Se da un lato a insidiare il (suo) Potere vi è l'ideologia, dall'altro, in stretta relazione, vi è la sessualità (e in genere, per estensione, l'universo femminile – "esemplificato" nella figura di Augusta Terzi, la vittima - col quale il Dottore si raffronta). Augusta lo maltratta, sottilmente lo disprezza, non perde occasione per offenderlo e umiliarlo. Lo stuzzica facendogli ripetere, e fotografare, in senso erotico morboso, le scene dei delitti su cui indaga; il Dottore crede di dominare anche nella sfera sessuale e privata, usando modi talvolta bruschi e violenti che perpetuano il suo Potere, almeno formalmente, ma è Augusta a condurre il gioco. Perché, poi, proprio di gioco si tratta, e Augusta non smette di ripetere che egli è soltanto un "bambino", che sessualmente rivela tutto il suo infantilismo. Una donna, quindi, disvela miserevolmente la vera natura del Dottore, riduce (e disintegra) il Potere che egli rappresenta a banale e patologica onnipotenza infantile, che di fatto è quasi impotenza sessuale. Il Dottore deve confrontarsi anche con le forze sovversive (un contropotere, si direbbe…) che lo tallonano persino sul piano personale: l'anarchico individualista Antonio Pace, un altro frequentatore di Augusta Terzi che la donna apprezza come uomo, nella sua sfera sessuale, virile e matura, e come rivoluzionario, diventa per il Dottore un antagonista da conoscere, controllare, possibilmente reprimere.

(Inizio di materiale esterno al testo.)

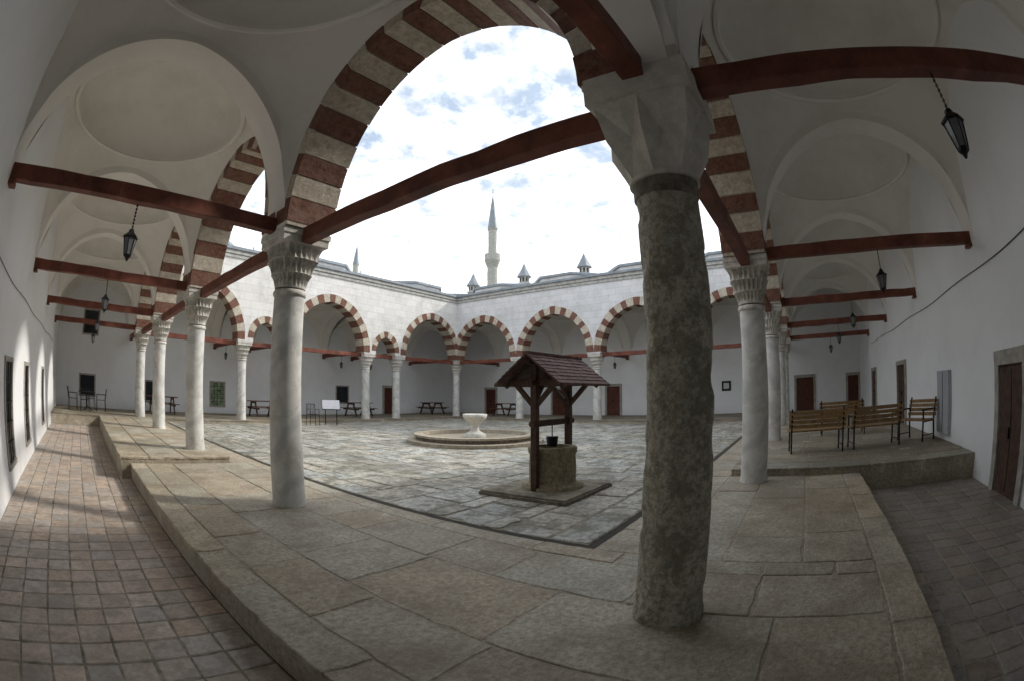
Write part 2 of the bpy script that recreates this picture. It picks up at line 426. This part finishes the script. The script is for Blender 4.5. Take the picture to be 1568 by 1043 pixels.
b.box(L-.60,E,-WL,L-.62,FZ,RZ-.012,M_slab2); slabs(b,L-.62,E,-WL,L-.62,RZ,(.4,.6),(.5,.9),'y',M_slab2,.35,.55)  # east walk: dark slab tone paints in the shade on its step face
b.obj("raised_stone_platform",recalc=False)
b=B()
b.box(-WL-.05,XE+.015,-WL-.05,L-.62,FZ-.2,FZ-.005,M_grout); b.box(XE+.015,X1,-WL-.05,YE+.015,FZ-.2,FZ-.005,M_grout)
slabs(b,-WL,XE+.02,YE,L-.62,FZ,(.27,.27),(.27,.27),'x',M_tile,.80,1.12,.004,.003,.08,False,rag=.012)
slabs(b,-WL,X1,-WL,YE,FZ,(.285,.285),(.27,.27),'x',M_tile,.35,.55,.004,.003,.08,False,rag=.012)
b.obj("terracotta_tile_floor",recalc=False)

# ------------------------------------------------------------------ columns
def sqring(r,s,m,z,n,sc=0,fr=12,ph=0):
    out=[]
    for i in range(n):
        a=2*math.pi*i/n
        rad=(1-m)*r+m*s/max(abs(math.cos(a)),abs(math.sin(a)))
        rad*=1-sc*abs(math.cos(fr/2*(a)+ph))
        out.append((rad*math.cos(a),rad*math.sin(a),z))
    return out
def diamond_capital(b,k):
    """diamond-cut capital: 8 ridged lozenges between a round neck and a square abacus"""
    def sq(a,s): return s/max(abs(math.cos(a)),abs(math.sin(a)))
    def P(a,r,z): return (r*math.cos(a),r*math.sin(a),z)
    h=math.pi/8
    for i in range(8):
        a=i*math.pi/4; an=a+h; ap=a-h; a2=a+2*h
        zt=k+.52
        D=P(a,sq(a,.345)*(.99 if i%2==0 else .90),zt); D2=P(a2,sq(a2,.345)*(.99 if i%2==1 else .90),zt)
        M=P(a,.345 if i%2==0 else .375,k+.27)
        Vn=P(an,.262,k+.26); Vp=P(ap,.262,k+.26)
        Bo=P(a,.222,k+.02); Bo2=P(a2,.222,k+.02); Bm=P(an,.212,k+.02)
        U=P(an,sq(an,.345)*.93,zt); Uc=P(an,.335,k+.43)
        for tri in ((D,M,Vn),(D,Vp,M),(M,Bo,Vn),(M,Vp,Bo),(Bo,Bm,Vn),(Bm,Bo2,Vn),(D,Vn,Uc),(D,Uc,U),(U,Uc,D2),(Uc,Vn,D2)):
            b.quad(tri,M_cap1)
        A0=P(a,sq(a,.35),zt+.005); A1=P(an,sq(an,.35),zt+.005); A2=P(a2,sq(a2,.35),zt+.005)
        b.quad((D,U,A1,A0),M_cap1); b.quad((U,D2,A2,A1),M_cap1)
    def ring(z,s): return [P(2*math.pi*i/16,sq(2*math.pi*i/16,s),z) for i in range(16)]
    b.loft([ring(zt+.005,.35),ring(k+.74,.35),ring(k+.745,.322),ring(k+.95,.322)],M_cap1,False,False)
    b.lathe((0,0,0),[(.20,k),(.226,k+.005),(.226,k+.03)],M_cap1,40,False,False)
def column(x,y,z,kind=0,rot=0):
    b=B(); mat=M_colrough if kind==1 else M_col
    zt=2.56-z
    n=90 if kind==1 else 26; m_=96 if kind==1 else 44
    rings=[]
    ph=[random.uniform(0,6.28) for _ in range(8)]
    chips=[(random.uniform(0,6.28),random.uniform(0,zt),random.uniform(.02,.10),random.uniform(.004,.016)) for _ in range(110)] if kind==1 else []
    if kind==1: chips+=[(math.radians(197),.93,.075,.022),(math.radians(205),.40,.09,.016),(math.radians(180),1.25,.06,.014),(math.radians(190),2.0,.07,.015)]
    for i in range(n+1):
        t=i/n; zz=zt*t; r=.212-.018*t+.003*math.sin(t*9+x)
        if t<.03: r+=.012
        ring=[]
        for j in range(m_):
            a=2*math.pi*j/m_; rr=r
            if kind==1:
                rr+=.004*math.sin(3*a+ph[0]+t*5)+.003*math.sin(5*a+ph[1]-t*9)+random.uniform(-.0016,.0016)
                for (ca,cz,cr,cd) in chips:
                    if abs(zz-cz)>cr: continue
                    da=(a-ca+math.pi)%(2*math.pi)-math.pi
                    d2=((da*.2)**2+(zz-cz)**2)/(cr*cr)
                    if d2<1: rr-=cd*(1-d2*d2)
            else: rr+=random.uniform(-.0005,.0005)
            ring.append((rr*math.cos(a),rr*math.sin(a),zz))
        rings.append(ring)
    b.loft(rings,mat,True,True)
    if kind==1:
        b.lathe((0,0,0),[(.196,zt-.03),(.205,zt-.02),(.207,zt+.05),(.21,zt+.075)],M_capdk,40,False)
    else:
        b.lathe((0,0,0),[(.19,zt-.05),(.212,zt-.04),(.220,zt-.015),(.212,zt+.01),(.2,zt+.03)],M_cap,40)
    k=zt+.07
    if kind==1: diamond_capital(b,k)
    else:
        R=[sqring(.2,.3,0,k-.02,96)]
        tiers=[(.205,.0,.245,.12,.0,.15),(.245,.12,.285,.4,.15,.32),(.285,.4,.31,.8,.32,.49)]
        for i,(r0,m0,r1,m1,z0,z1) in enumerate(tiers):
            ph_=(math.pi/2)*(i%2)
            R.append(sqring(r0,.31,m0,k+z0,96,.02,24,ph_))
            R.append(sqring((r0+r1)/2*.985,.305,(m0+m1)/2,k+z0+(z1-z0)*.6,96,.18,24,ph_))
            R.append(sqring(r1,.315,m1,k+z1-.012,96,.14,24,ph_))
            R.append(sqring(r1+.008,.325,m1,k+z1,96,.0,24,ph_))
        R.append(sqring(.32,.33,1,k+.50,96)); R.append(sqring(.32,.33,1,k+.58,96))
        R.append(sqring(.32,.345,1,k+.59,96)); R.append(sqring(.32,.345,1,k+.66,96)); R.append(sqring(.32,.32,1,k+.67,96)); R.append(sqring(.32,.32,1,k+.95,96))
        b.loft(R,M_cap,True,False)
    b.obj("stone_column",None,(x,y,z),rot)
pos=[]
for i,y in enumerate(RG): pos.append((0,y))
for x in RG[1:]: pos.append((x,0))
for x in NX[1:]: pos.append((x,L))
for y in RG[1:-1]: pos.append((L,y))
for i,(x,y) in enumerate(pos):
    low=(x,y) in ((0,0),(0,4.5),(4.5,0))
    column(x,y,0 if low else RZ,1 if (x,y)==(0,0) else 0,(i%4)*math.pi/2)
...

L'impotenza del Potere non può che trovare un'unica poliedrica forma possibile di espressione: la violenza, il controllo coercitivo, la prevaricazione, la repressione, l'omicidio.
Nel circolo vizioso del servilismo – e dell'autoconservazione - dell'ordine costituito (anzi, de "l'autorità costituita") il Potere, messo alla prova di fronte alle proprie responsabilità schiaccianti, non può essere infine discusso, perché così verrebbe minato alla base tutto quello stesso ordine e il suo sistema.
Gian Maria Volontè dà un'interpretazione incommensurabile del Potere, col suo corpo e le sue movenze rigide, tronfie e marziali, lo sguardo beffardo e duro, l'accento siciliano nella sua voce costantemente alta e improntata al comando: egli è sempre sopra le righe, come il personaggio richiede, d’altronde, e in questo riesce drammaticamente credibile.
Florinda Bolkan è la sensualissima Augusta Terzi, vittima forse predestinata del Potere, che, contrariamente al personaggio di Volontè, recita di sottrazione, sì da rendere il suo ruolo più sottile e tagliente.
Una nota conclusiva riguarda l'uso della lingua nel film di Petri. Lo stuolo di poliziotti e questurini che popola questo microcosmo dell’autorità costituita si esprime indistintamente in una lingua si****-napoletana, quasi a comporre nell'insieme una koinè linguistico-culturale poliziesca che si distacca e si sovrappone a quella d'uso comune, persino a quella cinematograficamente dominante romanesca (quasi fosse una lingua ufficiale – riconosciuta come tale – del Potere): non a caso, un tentativo di camuffamento della propria voce viene immediatamente smascherato e il Dottore riconosciuto.
Ad accompagnare, in un certo senso, la "lingua del Potere" nelle sue – talvolta perverse - espressioni c'è la colonna sonora di Morricone che ormai fa parte dell'immaginario collettivo.